▶ Recorded information:
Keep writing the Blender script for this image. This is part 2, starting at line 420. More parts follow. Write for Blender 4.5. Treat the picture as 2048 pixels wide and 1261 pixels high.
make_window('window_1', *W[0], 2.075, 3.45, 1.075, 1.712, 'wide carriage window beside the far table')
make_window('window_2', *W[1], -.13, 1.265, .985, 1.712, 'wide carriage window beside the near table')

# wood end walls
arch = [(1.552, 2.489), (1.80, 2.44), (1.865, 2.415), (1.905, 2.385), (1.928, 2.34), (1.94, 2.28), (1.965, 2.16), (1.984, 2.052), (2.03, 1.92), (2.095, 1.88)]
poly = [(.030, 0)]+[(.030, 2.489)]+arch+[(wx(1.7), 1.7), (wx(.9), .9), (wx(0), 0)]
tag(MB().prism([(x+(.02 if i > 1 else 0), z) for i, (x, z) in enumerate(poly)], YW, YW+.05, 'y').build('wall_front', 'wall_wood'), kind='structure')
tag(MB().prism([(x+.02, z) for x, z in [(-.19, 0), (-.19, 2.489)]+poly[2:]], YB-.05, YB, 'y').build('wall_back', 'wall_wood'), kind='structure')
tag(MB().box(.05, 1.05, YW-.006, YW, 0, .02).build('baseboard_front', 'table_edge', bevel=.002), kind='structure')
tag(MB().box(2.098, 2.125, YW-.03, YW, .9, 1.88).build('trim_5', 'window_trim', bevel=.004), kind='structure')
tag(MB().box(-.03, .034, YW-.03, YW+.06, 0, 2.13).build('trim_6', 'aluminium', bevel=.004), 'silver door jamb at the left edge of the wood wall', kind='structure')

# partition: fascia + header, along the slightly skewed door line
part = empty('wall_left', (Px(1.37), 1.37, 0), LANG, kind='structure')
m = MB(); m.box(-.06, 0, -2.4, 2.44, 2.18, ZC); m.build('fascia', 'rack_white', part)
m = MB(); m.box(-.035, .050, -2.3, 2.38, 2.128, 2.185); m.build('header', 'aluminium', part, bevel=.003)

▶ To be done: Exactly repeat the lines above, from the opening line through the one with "make_window('window_2', *W[1], -.13, 1.265, .985, 1.712, 'wide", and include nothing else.

▶ Completed task:
Keep writing the Blender script for this image. This is part 2, starting at line 420. More parts follow. Write for Blender 4.5. Treat the picture as 2048 pixels wide and 1261 pixels high.
make_window('window_1', *W[0], 2.075, 3.45, 1.075, 1.712, 'wide carriage window beside the far table')
make_window('window_2', *W[1], -.13, 1.265, .985, 1.712, 'wide carriage window beside the near table')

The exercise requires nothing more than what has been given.